» **What you should do**: Starting at the line that contains "were 1200x1600 pixels." and stopping at the line that contains "SUN_DIR = Vector((math.sin(SUN_AZ)", copy every line exactly, both ends included, without the pictures.

[Scenes as source code]
+ + + + +
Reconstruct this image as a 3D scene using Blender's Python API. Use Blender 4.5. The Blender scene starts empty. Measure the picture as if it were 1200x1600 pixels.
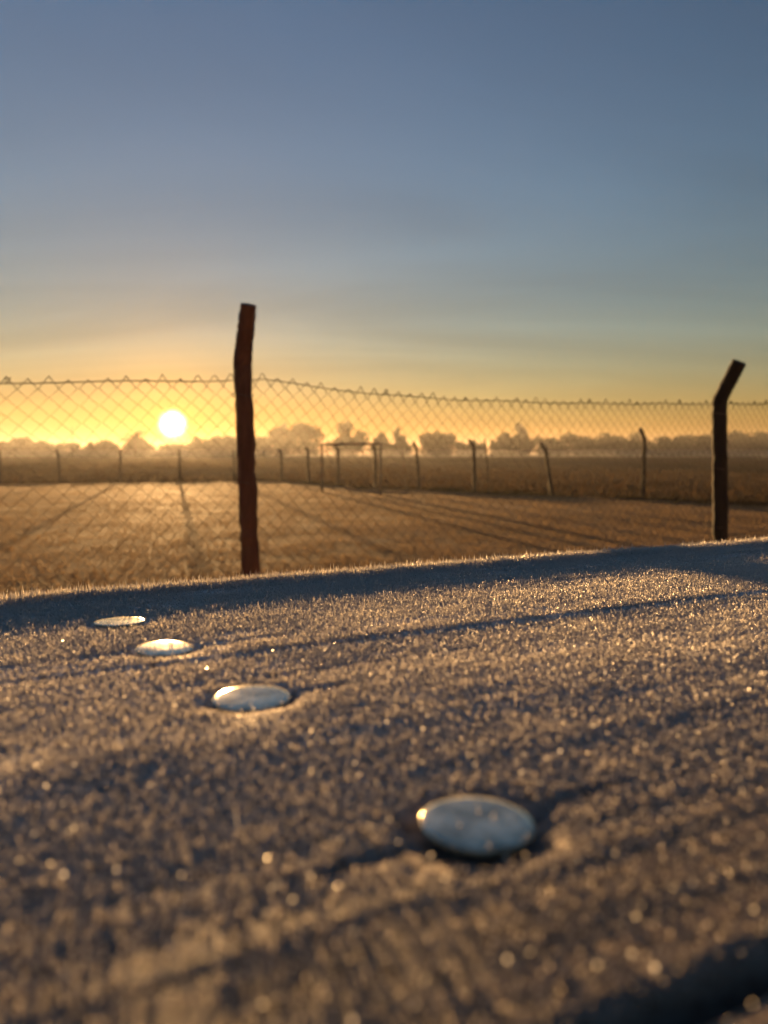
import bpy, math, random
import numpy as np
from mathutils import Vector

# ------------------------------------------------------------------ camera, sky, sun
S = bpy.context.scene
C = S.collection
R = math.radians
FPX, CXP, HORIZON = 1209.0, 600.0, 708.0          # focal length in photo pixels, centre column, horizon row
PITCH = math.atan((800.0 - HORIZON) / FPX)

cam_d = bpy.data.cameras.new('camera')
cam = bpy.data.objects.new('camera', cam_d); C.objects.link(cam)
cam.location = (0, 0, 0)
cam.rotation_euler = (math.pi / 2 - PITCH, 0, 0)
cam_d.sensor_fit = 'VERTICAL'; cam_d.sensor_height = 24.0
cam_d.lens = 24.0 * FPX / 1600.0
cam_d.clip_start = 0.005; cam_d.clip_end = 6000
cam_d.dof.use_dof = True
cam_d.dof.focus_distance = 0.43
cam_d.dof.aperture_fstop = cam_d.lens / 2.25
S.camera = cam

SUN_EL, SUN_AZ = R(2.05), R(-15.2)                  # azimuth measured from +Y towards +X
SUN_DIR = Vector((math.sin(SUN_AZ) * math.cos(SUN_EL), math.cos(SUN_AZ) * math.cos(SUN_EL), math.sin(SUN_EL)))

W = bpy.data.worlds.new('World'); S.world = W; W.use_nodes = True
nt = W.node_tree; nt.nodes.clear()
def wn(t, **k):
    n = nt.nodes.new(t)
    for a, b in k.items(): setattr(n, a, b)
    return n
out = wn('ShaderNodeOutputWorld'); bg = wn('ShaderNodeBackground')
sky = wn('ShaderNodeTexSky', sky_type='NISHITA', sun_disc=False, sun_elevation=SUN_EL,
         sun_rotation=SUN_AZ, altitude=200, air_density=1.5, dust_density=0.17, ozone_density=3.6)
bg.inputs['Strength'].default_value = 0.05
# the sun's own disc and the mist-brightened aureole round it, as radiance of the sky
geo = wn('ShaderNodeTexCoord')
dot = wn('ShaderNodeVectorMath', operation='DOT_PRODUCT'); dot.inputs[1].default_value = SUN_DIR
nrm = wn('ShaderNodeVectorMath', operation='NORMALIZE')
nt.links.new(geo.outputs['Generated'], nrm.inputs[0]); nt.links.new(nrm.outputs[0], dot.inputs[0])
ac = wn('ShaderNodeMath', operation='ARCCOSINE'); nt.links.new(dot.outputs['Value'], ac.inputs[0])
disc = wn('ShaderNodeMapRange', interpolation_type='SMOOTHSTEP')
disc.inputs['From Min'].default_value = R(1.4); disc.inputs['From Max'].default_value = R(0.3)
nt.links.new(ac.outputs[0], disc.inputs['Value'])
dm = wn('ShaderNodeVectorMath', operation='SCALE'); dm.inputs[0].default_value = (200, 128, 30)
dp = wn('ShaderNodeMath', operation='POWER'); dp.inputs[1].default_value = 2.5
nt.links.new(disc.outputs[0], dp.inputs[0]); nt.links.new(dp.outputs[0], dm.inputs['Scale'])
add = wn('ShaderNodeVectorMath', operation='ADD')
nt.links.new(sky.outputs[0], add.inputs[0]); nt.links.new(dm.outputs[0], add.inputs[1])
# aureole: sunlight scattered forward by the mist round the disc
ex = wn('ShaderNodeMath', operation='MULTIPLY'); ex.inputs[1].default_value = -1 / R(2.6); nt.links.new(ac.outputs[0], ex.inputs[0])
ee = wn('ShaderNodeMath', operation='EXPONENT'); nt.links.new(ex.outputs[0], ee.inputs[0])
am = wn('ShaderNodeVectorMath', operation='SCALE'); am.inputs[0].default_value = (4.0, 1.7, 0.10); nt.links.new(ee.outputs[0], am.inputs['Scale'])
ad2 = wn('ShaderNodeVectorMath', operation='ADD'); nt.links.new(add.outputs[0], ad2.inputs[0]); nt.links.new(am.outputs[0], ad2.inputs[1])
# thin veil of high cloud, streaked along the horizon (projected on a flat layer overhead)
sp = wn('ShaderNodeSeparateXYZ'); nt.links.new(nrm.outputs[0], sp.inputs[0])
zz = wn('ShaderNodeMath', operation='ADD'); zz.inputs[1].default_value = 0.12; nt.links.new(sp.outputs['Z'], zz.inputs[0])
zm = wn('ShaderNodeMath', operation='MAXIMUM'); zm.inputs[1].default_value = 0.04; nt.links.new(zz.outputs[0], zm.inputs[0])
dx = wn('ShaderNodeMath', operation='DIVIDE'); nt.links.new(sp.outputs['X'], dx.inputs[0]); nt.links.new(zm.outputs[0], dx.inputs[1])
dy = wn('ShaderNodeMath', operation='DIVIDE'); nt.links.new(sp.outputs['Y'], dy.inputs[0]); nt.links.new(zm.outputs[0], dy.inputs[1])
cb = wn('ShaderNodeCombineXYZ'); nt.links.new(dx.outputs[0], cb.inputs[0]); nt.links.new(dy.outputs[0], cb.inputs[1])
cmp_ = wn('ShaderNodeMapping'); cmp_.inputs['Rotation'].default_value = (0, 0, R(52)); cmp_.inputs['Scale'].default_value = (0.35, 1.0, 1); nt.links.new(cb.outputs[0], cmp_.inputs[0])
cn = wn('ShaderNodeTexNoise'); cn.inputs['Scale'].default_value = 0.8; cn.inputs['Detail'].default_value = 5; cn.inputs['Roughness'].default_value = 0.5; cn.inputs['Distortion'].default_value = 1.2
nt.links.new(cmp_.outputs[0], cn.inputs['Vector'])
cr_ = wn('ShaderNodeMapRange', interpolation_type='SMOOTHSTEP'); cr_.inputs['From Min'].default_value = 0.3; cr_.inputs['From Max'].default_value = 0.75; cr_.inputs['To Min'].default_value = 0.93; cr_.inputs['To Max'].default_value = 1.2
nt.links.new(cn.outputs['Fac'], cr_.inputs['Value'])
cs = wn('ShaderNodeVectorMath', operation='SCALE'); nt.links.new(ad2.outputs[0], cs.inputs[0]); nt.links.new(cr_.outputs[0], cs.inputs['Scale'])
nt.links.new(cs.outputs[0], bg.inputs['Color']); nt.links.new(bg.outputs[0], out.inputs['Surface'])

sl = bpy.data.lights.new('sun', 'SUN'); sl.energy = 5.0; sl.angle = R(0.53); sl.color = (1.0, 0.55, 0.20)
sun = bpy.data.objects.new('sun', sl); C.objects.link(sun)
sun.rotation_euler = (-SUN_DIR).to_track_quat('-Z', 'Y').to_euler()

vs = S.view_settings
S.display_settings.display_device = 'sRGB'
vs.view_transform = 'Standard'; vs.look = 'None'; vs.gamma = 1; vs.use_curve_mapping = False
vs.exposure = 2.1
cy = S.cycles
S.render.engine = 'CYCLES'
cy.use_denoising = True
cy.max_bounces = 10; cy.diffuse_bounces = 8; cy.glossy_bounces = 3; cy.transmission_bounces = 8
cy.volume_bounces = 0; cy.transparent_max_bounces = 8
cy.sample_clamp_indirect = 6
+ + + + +
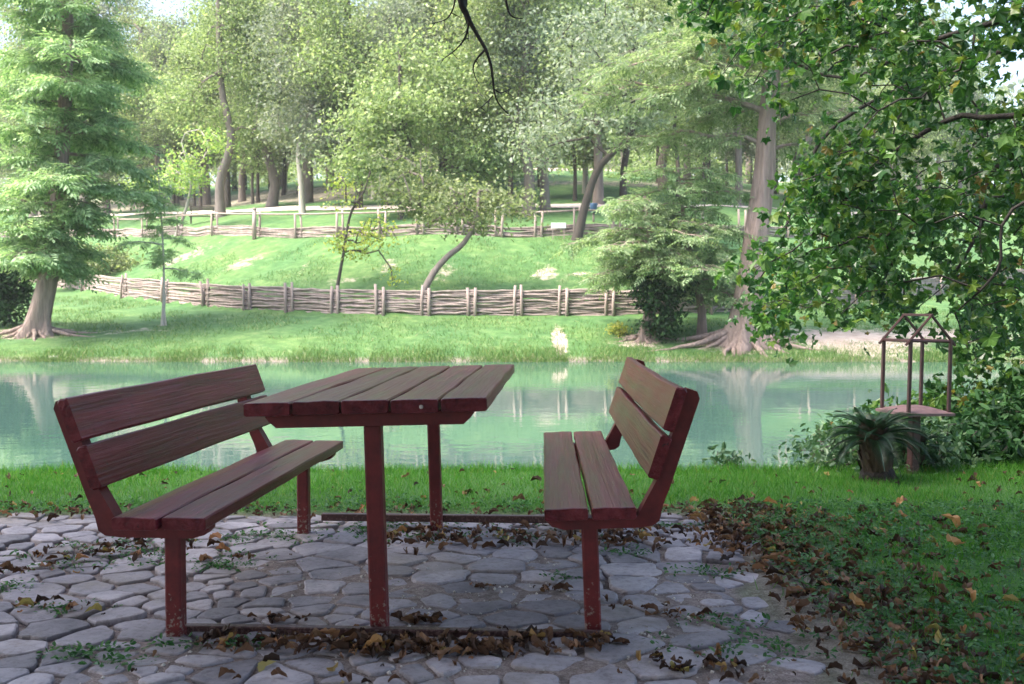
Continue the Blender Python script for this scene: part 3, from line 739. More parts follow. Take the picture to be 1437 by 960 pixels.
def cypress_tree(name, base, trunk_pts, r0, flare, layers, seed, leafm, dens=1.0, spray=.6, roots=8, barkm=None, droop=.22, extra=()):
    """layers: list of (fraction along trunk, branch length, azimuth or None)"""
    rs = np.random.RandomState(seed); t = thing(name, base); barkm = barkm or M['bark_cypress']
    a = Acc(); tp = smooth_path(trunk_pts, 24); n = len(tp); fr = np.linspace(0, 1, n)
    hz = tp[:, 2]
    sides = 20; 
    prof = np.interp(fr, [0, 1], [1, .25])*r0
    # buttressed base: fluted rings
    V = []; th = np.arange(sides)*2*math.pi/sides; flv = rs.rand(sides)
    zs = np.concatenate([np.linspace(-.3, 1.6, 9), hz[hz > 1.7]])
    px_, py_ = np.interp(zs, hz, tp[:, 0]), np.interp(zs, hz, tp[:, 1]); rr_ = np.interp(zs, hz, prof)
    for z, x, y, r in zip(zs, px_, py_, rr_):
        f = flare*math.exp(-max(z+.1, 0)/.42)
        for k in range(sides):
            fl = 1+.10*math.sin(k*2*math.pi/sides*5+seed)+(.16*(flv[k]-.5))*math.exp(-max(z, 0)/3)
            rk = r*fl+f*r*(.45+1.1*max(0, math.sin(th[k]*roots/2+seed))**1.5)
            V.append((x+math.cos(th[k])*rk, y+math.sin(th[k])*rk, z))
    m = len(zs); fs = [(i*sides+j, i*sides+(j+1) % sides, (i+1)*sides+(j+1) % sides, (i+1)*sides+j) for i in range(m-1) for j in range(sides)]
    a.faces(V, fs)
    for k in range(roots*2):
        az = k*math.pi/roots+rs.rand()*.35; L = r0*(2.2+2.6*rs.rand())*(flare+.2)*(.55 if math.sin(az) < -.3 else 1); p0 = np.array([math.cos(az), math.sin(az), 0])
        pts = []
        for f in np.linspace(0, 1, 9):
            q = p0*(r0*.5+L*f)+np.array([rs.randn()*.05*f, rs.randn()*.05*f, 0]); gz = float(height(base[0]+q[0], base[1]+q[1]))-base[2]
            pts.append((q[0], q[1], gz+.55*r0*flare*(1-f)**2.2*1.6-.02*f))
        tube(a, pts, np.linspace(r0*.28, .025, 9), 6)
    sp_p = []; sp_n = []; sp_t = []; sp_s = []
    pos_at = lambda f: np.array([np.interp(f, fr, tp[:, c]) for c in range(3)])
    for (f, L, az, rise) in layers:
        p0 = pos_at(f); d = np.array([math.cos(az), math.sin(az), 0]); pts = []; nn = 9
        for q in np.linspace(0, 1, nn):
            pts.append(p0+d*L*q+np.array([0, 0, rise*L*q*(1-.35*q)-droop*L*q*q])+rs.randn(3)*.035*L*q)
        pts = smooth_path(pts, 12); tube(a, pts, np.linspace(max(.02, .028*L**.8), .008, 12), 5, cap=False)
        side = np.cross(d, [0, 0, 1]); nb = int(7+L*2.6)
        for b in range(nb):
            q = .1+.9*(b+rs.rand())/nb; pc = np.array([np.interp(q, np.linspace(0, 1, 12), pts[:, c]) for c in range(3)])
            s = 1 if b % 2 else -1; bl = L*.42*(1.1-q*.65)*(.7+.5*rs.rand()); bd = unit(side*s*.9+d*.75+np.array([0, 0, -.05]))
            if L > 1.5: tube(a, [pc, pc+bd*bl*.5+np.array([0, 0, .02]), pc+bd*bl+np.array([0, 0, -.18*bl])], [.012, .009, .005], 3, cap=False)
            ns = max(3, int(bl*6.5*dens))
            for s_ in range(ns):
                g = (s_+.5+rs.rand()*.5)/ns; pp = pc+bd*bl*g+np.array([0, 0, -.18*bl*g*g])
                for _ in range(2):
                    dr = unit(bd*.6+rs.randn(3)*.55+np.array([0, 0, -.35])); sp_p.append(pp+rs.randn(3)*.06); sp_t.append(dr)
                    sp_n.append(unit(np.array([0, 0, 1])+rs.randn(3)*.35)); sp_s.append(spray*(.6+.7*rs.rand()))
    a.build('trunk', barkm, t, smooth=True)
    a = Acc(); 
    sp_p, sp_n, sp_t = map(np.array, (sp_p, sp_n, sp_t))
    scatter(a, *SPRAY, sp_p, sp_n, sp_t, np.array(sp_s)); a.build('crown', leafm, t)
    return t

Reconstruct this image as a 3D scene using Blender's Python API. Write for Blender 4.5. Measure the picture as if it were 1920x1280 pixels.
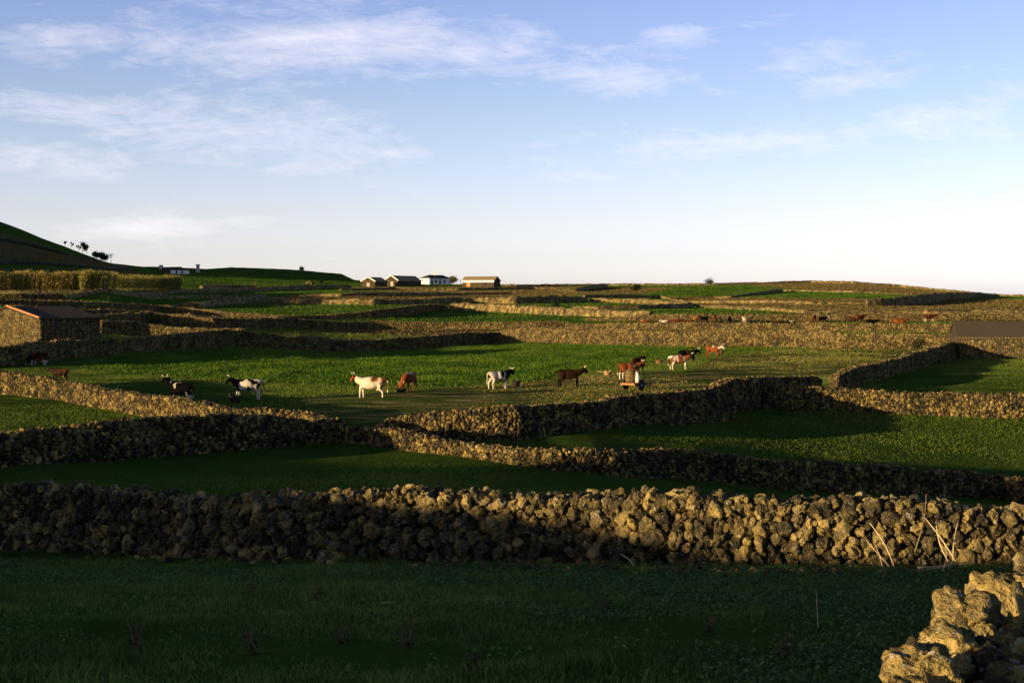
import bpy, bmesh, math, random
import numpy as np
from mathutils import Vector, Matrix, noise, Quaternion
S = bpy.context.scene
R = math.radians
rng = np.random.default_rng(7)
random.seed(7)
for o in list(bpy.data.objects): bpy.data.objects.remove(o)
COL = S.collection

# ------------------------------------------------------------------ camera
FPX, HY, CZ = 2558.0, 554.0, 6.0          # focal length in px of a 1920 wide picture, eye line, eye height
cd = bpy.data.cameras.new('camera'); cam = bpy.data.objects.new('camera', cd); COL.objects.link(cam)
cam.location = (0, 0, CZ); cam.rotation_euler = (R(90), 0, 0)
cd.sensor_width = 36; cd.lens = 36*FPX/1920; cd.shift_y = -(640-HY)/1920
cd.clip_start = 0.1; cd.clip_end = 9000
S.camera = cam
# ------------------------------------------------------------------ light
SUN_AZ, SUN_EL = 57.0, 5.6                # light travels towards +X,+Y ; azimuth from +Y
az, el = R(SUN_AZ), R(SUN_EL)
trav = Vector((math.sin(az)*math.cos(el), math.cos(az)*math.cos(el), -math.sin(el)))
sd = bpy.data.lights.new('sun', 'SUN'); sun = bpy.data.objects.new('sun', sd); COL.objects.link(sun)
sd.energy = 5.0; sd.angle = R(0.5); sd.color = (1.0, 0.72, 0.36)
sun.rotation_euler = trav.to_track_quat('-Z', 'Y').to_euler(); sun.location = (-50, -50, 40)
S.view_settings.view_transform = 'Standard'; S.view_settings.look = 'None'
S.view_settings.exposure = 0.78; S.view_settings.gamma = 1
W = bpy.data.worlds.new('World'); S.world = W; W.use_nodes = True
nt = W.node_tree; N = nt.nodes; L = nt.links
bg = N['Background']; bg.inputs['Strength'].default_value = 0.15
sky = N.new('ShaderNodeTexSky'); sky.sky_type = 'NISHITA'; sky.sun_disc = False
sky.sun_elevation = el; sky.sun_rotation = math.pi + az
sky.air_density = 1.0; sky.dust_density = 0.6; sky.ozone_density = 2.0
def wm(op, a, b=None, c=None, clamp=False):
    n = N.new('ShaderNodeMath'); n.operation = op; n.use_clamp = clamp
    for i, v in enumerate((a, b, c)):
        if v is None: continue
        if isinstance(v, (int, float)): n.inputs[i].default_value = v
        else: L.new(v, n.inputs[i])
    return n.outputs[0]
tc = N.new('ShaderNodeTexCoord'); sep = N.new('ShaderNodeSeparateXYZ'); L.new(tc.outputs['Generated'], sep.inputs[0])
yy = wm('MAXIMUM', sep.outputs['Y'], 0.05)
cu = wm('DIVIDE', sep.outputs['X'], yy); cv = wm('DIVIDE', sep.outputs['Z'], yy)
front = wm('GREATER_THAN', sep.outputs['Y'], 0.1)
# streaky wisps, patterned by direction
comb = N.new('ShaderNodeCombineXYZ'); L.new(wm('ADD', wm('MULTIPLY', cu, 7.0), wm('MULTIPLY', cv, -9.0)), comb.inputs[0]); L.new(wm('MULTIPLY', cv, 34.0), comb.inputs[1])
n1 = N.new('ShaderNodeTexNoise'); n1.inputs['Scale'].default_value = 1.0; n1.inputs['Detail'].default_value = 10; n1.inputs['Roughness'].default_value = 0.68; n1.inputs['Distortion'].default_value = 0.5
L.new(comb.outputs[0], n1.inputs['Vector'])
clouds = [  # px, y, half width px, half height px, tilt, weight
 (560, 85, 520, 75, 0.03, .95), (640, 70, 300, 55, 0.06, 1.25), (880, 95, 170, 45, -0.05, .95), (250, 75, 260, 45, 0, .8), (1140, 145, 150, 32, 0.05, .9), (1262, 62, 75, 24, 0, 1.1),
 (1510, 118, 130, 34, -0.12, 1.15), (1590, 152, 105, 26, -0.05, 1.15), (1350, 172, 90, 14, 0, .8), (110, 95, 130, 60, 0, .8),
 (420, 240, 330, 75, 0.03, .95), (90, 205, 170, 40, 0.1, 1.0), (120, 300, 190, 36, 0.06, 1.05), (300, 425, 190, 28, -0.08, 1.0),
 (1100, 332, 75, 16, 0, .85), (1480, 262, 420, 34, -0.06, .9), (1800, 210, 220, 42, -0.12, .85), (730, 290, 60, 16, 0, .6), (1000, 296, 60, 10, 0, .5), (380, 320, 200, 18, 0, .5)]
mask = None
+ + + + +
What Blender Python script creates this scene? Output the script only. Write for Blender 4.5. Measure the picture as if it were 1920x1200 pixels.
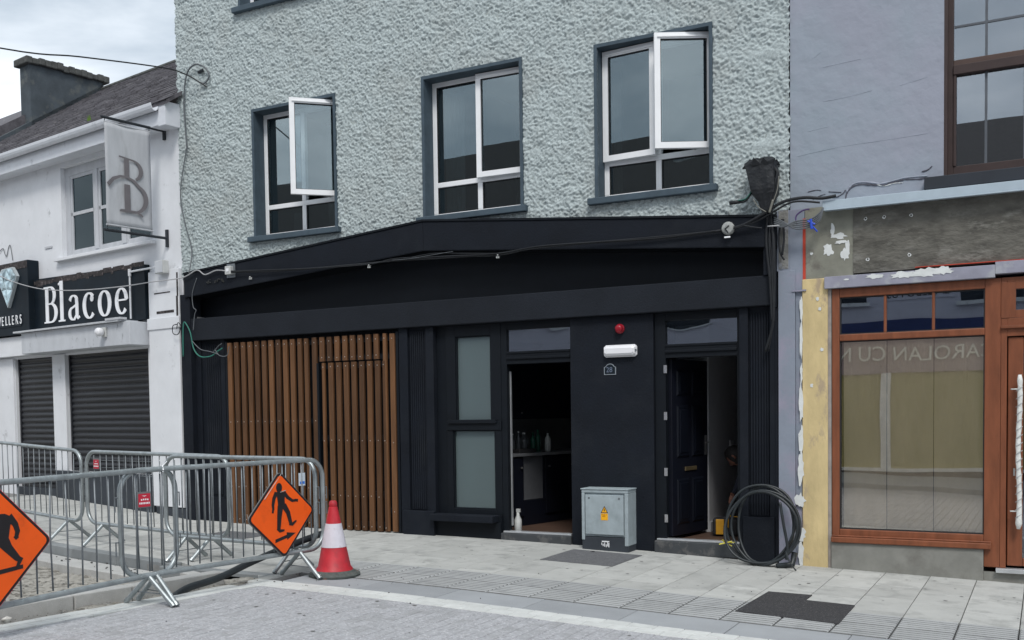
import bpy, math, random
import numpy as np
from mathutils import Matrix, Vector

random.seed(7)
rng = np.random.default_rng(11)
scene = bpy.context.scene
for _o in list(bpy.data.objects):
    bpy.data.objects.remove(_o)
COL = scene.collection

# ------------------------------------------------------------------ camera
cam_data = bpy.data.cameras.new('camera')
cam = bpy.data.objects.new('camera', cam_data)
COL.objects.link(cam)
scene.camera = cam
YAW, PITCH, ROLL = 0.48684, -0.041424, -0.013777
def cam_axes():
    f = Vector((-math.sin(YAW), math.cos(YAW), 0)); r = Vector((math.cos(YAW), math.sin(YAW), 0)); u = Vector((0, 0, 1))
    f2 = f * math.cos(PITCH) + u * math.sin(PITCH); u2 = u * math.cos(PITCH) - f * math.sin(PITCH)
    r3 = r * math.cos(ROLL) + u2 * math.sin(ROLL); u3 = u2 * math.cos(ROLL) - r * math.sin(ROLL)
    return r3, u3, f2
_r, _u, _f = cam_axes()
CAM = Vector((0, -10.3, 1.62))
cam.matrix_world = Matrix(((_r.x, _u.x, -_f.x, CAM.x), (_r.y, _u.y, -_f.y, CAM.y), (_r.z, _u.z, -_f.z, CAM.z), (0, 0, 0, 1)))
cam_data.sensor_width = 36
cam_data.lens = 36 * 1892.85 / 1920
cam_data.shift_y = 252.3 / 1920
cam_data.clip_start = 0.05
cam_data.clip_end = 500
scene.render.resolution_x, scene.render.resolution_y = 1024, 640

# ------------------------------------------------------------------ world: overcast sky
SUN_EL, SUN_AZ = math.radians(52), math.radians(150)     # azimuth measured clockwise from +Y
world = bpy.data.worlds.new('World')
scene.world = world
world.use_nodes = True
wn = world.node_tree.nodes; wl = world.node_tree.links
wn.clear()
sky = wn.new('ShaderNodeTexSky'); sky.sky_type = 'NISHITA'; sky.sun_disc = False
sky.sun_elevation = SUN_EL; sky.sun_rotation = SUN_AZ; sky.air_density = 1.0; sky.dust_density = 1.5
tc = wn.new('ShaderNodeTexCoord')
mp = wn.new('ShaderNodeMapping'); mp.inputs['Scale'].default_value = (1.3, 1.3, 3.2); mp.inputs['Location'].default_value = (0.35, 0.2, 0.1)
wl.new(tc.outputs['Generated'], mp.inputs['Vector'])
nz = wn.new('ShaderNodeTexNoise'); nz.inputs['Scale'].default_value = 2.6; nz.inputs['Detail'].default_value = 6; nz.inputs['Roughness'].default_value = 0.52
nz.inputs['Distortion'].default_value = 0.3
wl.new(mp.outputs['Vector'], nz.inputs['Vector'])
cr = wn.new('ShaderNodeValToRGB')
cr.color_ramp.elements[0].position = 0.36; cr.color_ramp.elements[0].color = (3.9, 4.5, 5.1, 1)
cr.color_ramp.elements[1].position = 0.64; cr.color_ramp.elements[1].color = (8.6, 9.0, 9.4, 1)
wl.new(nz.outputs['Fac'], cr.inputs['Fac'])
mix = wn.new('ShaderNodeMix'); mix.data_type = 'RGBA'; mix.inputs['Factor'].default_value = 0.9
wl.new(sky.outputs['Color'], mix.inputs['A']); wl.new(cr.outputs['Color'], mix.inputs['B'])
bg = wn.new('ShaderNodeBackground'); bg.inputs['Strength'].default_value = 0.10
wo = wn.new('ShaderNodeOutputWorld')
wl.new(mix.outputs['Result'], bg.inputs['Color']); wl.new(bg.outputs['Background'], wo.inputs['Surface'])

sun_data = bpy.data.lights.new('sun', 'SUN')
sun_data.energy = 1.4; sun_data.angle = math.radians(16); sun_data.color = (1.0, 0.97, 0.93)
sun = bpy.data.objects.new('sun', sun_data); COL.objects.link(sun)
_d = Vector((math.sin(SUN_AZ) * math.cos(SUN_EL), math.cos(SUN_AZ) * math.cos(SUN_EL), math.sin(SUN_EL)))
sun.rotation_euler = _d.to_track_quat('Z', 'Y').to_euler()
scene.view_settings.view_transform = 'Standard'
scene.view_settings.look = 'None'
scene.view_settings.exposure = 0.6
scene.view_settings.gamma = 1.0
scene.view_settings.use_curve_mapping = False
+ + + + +
» **Final result**:
Reconstruct this image as a 3D scene using Blender's Python API. Use Blender 4.5. The Blender scene starts empty. Measure the picture as if it were 1200x1600 pixels.
import bpy, math, random
import numpy as np
from mathutils import Vector

# ------------------------------------------------------------------ camera, sky, sun
S = bpy.context.scene
C = S.collection
R = math.radians
FPX, CXP, HORIZON = 1209.0, 600.0, 708.0          # focal length in photo pixels, centre column, horizon row
PITCH = math.atan((800.0 - HORIZON) / FPX)

cam_d = bpy.data.cameras.new('camera')
cam = bpy.data.objects.new('camera', cam_d); C.objects.link(cam)
cam.location = (0, 0, 0)
cam.rotation_euler = (math.pi / 2 - PITCH, 0, 0)
cam_d.sensor_fit = 'VERTICAL'; cam_d.sensor_height = 24.0
cam_d.lens = 24.0 * FPX / 1600.0
cam_d.clip_start = 0.005; cam_d.clip_end = 6000
cam_d.dof.use_dof = True
cam_d.dof.focus_distance = 0.43
cam_d.dof.aperture_fstop = cam_d.lens / 2.25
S.camera = cam

SUN_EL, SUN_AZ = R(2.05), R(-15.2)                  # azimuth measured from +Y towards +X
SUN_DIR = Vector((math.sin(SUN_AZ) * math.cos(SUN_EL), math.cos(SUN_AZ) * math.cos(SUN_EL), math.sin(SUN_EL)))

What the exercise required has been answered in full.